Post World War II, a British colonel and his wife are assigned to live in Hamburg during the post-war reconstruction, but tensions arise with the German who previously owned the house.
Based on the book by the same name, “The Aftermath” delves deep into the period piece romance delivering on what we have come to know and love about the genre overall. Lewis Morgan (Jason Clarke) and his wife Rachel Morgan (Keira Knightley) move into a gorgeous German Manse outside Hamburg while Lewis helps a beaten German population recover themselves fresh after World War Two. They live in this mansion they’ve seized alongside its original occupants: a German man, Herr Stephen Lubert (Alexander Skarsgård) and his teenage daughter Freda (Flora Thiemann.) Both sides struggle to find the humanity in each other until Rachel and Herr Hubert fall in love.
Soft gasps and deep sighs accompanied by longing looks flourish throughout the film. It’s an overly soft movie with sequences so quiet the audience held its breath and music so elegant I (a twenty-five-year-old boy) felt like I didn’t belong in the theater. This movie basks in its elegant tone, adding heft to its scandalous sex scene and joy to the emotional rebounding each character goes through.
These movies are life to actors, offering a complex range of emotions for them to chew through (often without words) and these actors soak up the screen.
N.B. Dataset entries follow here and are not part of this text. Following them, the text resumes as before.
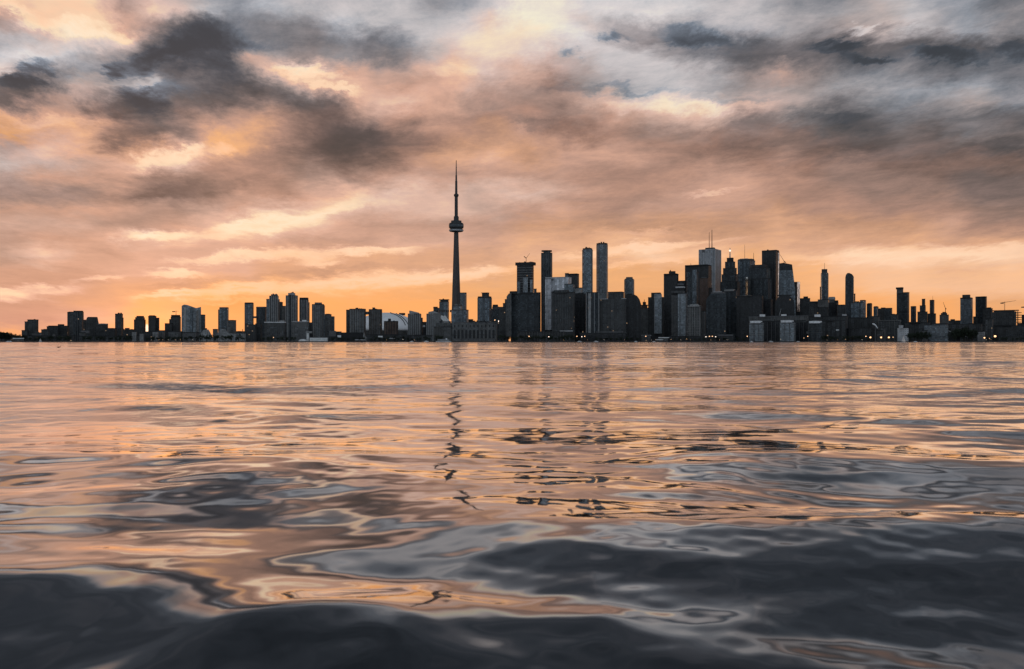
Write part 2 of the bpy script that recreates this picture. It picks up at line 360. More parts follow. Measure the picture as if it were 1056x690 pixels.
bld('dark tower capped by a heavy black band over pale piers', 2600, [
    P('body', 309, 318, 309.5, m='glass_dark', side=.2, fins=4, fm='trim_light'), P('black_band', 309, 318, 307, 309.8, m='roof_dark'), P('rear_wing', 315, 319.3, 312, m='glass_black', dd=24)])
bld('low black infill at the foot of the dark banded tower', 2380, [P('body', 317.6, 322.6, 333, m='glass_black'), P('roof_box', 318.6, 321.2, 332.5, 333.3, m='roof_dark')])
bld('rounded top condo tower stepping down to its right', 2460, [
    P('body', 322, 334, 314.2, m='balcony', side=.14, fins=5, fm='conc_grey'), P('crown', 324.6, 332, 312, 314.5, m='roof_grey', shape='cyl'), P('shoulder', 331, 335, 315.4, m='glass_blue', dd=8)])
bld('curved fronted condo, lower neighbour of the rounded top tower', 2500, [P('body', 334, 341.6, 324.4, m='balcony', fins=4), P('step', 340.6, 345, 326.2, m='balcony', shape='cyl', dd=4), P('roof_box', 336, 340, 323.6, 324.8, m='roof_dark')])
bld('white round silo tower on the pier shed', 2120, [P('drum', 316.2, 318.8, 343.4, m='canvas_white', shape='cyl'), P('deck', 315.4, 322, 341.6, 343.6, m='conc_light', shape='cyl')], 'silo', 'silo')
bld('long low white pier shed beside the silo', 2110, [P('body', 319.5, 338, 348.4, m='canvas_white', side=.04), P('roof', 319, 338.4, 347.7, 348.4, m='roof_grey', side=.04)], 'pier_shed', 'shed')
bld('dark low harbour building with a curved lobby under the curved condo', 2200, [P('body', 338, 352, 342.4, m='conc_dark', side=.05), P('lobby', 339.5, 346.5, 341.3, 347, m='roof_grey', shape='cyl', dd=-14), P('sign_panel', 347.8, 352, 345.8, 348, m='white_paint', dd=-15, d=1.0, cap=False)], 'low_building')
bld('long dark flat harbour shed in front of the paired brown flats', 2190, [P('body', 352, 374.5, 343.4, m='roof_dark', side=.04), P('pale_gable', 374, 378.8, 344.2, m='conc_light', shape='prof', pts=[(373.8, 353), (374.4, 345.6), (375.6, 343.2), (376.6, 346.6), (378.8, 348.8), (378.8, 353)], d=10), P('canopy', 365, 378, 350, 351, m='trim_light')], 'low_building')
# ---- brown slabs before the dome
bld('wide brown grey flats with many roof vents left of the white dome', 2380, [
    P('body', 360.6, 377, 319, m='balcony', side=.1, fins=6, fm='brick', clutter=4), P('left_bay', 357, 361.4, 319.8, m='glass_dark', dd=8), P('roof_box', 366.8, 369.6, 317.4, 319.2, m='roof_dark'), P('link', 376.6, 380.8, 321.4, 324.4, m='conc_dark', d=10)])
bld('brown grey tower with raised centre partly covering the white dome', 2390, [
    P('body', 380.6, 393.8, 319.4, m='conc_grey', side=.12, fins=5, fm='brick', clutter=4), P('roof_box', 384, 386.8, 317.1, 319.6, m='roof_dark')])
bld('small brown block with a centre turret standing before the white dome', 2330, [P('body', 396.2, 410.4, 331.6, m='brick', side=.1, fins=5, fm='roof_dark', clutter=2), P('turret', 400.2, 403.2, 328.6, 331.9, m='roof_dark')])
# ---- dome stadium
D = 2720
rt = empty('domed_stadium', (WX(398, D), D, GZ), 'huge white domed stadium roof with dark rib lines', 'stadium')
rw = 33.0 / FPX * D; zt = WZ(322.4, D) - GZ; zb = WZ(341, D) - GZ
prof = [(rw * math.cos(t), zb + (zt - zb) * math.sin(t)) for t in [i * math.pi / 2 / 14 for i in range(14)]] + [(0.5, zt)]
dm = MB().lathe(prof, 64).build('dome_roof', 'dome_white', rt, smooth=True)
for off in (0.16, 0.34):
    r = MB(); pp = None
    for i in range(25):
        t = -1 + 2 * i / 24; yy = -0.98 * math.cos(t * 1.45); 
        x = rw * (off + 0.42 * (1 - math.cos(t * 1.3))) if False else rw * off + rw * 0.62 * (0.5 - 0.5 * math.cos((i / 24) * math.pi))
        yv = -rw * (0.15 + 0.80 * i / 24) * 0.9
        q = min(0.999, math.hypot(x, yv) / rw)
        pt = (x * .999, yv * .999, zb + (zt - zb) * math.sqrt(1 - q * q) + .9)
        if pp and math.hypot(x, yv) < rw: r.bar(pp, pt, 1.3)
        pp = pt
    r.build('roof_rib', 'roof_grey', dm)
MB().lathe([(rw * 1.02, 0), (rw * 1.02, zb * .96), (rw * .99, zb + 1)], 48).build('drum', 'conc_grey', rt)
g = MB(); gx = (412.2 - 398) / FPX * D
g.box(gx - 9, gx + 9, -6, 6, WZ(324.6, D) - GZ, WZ(322.2, D) - GZ); g.box(gx - 2, gx + 1, -3, 3, WZ(333, D) - GZ, WZ(324.6, D) - GZ)
g.build('roof_gantry', 'roof_dark', rt, (0, rw * .6, 0))
# ---- around the tall needle tower
bld('ribbed condo with a slanted pale roof frame right of the dome', 2420, [
    P('body', 420.8, 434.2, 324, m='balcony', side=.14, fins=6, fm='trim_light'), P('slant_roof', 422, 432.4, 320.4, 324.2, m='conc_light', shape='prof', pts=[(422.2, 324.4), (422, 320.6), (423, 320.4), (432.2, 322.6), (432.6, 324.4)], d=16), P('rear_step', 432.6, 436, 328, m='glass_dark', dd=20)])
bld('low black gap building with a painted white light between the slanted roof condos', 2500, [P('body', 434.4, 441, 332.4, m='glass_black'), P('painted_light', 436, 438.4, 335.6, 337.4, m='white_paint', dd=-24, d=3, cap=False)], 'low_building')  # small box in white paint stands for a white light
bld('ribbed condo with a slanted pale roof beside the needle tower', 2410, [
    P('body', 440, 454.4, 324, m='balcony', side=.12, fins=6, fm='trim_light'), P('slant_roof', 441, 453, 321, 324.2, m='conc_light', shape='prof', pts=[(441.6, 324.4), (442, 321.8), (447, 320.8), (454, 323.6), (454.2, 324.4)], d=16)])
bld('dark block peeping above the slanted roof, left of the flat capped tower', 2640, [P('body', 447, 453.4, 318, m='glass_dark'), P('roof_slab', 446.8, 451.4, 316.4, 318.3, m='roof_dark')])
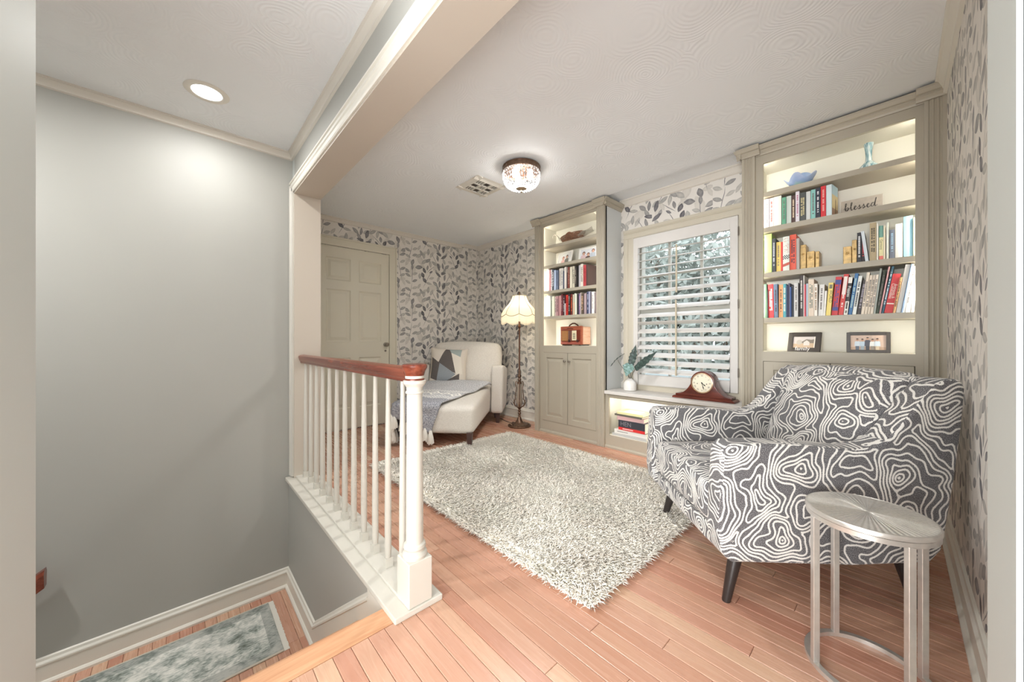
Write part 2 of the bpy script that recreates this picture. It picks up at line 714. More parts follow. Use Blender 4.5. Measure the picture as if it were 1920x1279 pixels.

Between Jason Clarke’s wounded stoicism, Keira Knightley’s confused frustration, and Alexander Skarsgard’s patented wounded hunch, no character is left untouched. All are flawed. All are prejudiced. All carry deep wounds. Interestingly enough, it is Jason Clarke’s English general we empathize with the most as he tries desperately to navigate the moral conflicts provided in a post-war landscape.
The aforementioned Manse they all live in occupies the place in our dreams we constantly imagine ourselves moving into once we become rich. Wooden flooring, art on every wall, a Steinway piano in a sunlit drawing room. It’s well textured, incredibly well decorated, and particularly dreamy. I applaud the director of photography for working in concert with the production designer so well. They knew they had an incredible location on their hands and they maximized its potential. In that sense, the camerawork highlights the textured lighting throughout the film and deft color changes contribute either a sense of joy or a sense of loss.
It’s well made and well designed. It’s well acted and well edited. It’s a film with plenty of tonality to it. It rings much like other war drama romances from the past: “Allied,” “Atonement” (another Keira Knightley movie), and so on. The list is extensive and this movie contributes another great movie to that genre overall. If war romance movies are your thing then this is for you.